It might have taken its sweet time, but a new instalment in Valve’s legendary Half-Life series is finally, officially, almost here. But as the shock starts to wear off, there are questions to be answered – with one of the most frequent ones seemingly being, exactly why is Half-Life: Alyx, after a wait of over a decade, exclusive to VR?
Luckily for everyone, Geoff Keighley is on the case, and posed that very question in a video interview with key members of the Half-Life: Alyx team. And the answer, according to Valve’s Dario Casali, is simply that VR controllers and headsets permit a degree of gameplay detail that “we couldn’t possibly do with a mouse and keyboard”.
One example given by Casali revolves around the sort of interactions possible with a simple door.
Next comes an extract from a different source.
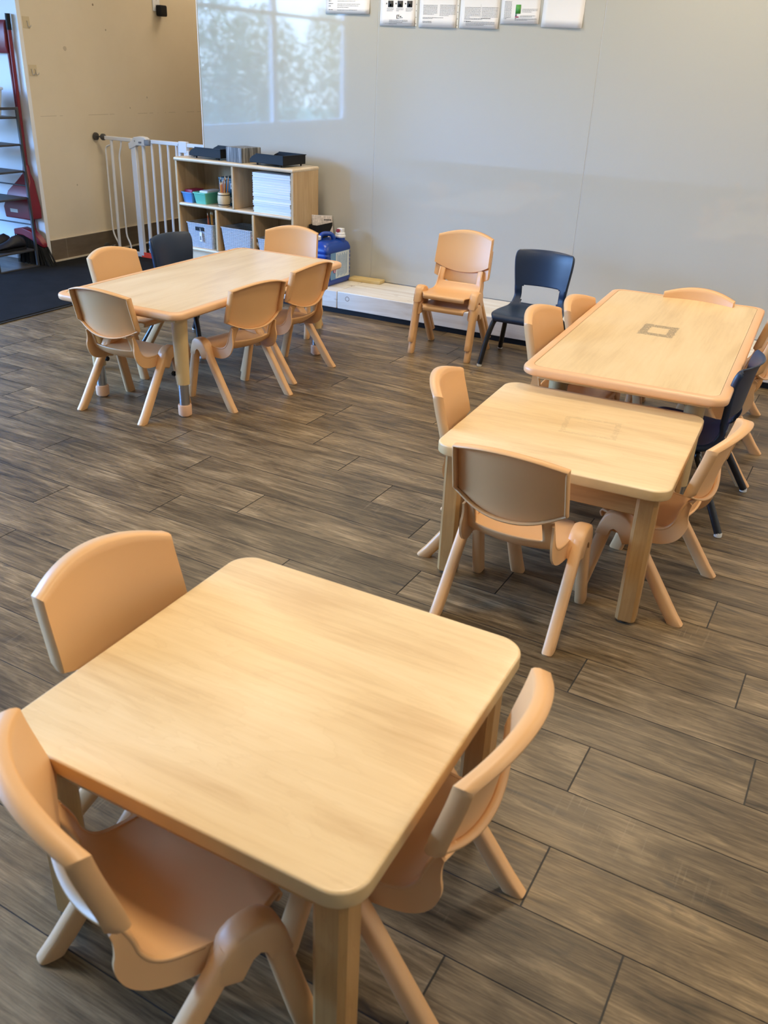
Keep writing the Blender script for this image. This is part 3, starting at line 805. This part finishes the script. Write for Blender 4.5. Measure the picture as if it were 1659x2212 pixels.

Sure, you can open it and close it in a more intuitive, immersive fashion in VR, but, Casali suggests, it’s the additional interactions around that door – opening it a fraction to peer through the gap and see what’s on the other side, firing your weapon through the crack, or even slipping a grenade through onto the floor – that makes for a truly unique sort of experience.
The Final Hours of Half-Life: Alyx — Behind Closed Doors at Valve Interview Watch on YouTube
“The more we used the controllers and the headset, we realised the amount of interactions this gives, the amount of possibilities these things give us,” explained Casali, “When you can track your hands separately from your head, they’re all 3D space, all simultaneously tracking and moving, you can’t really get that with a mouse and keyboard.”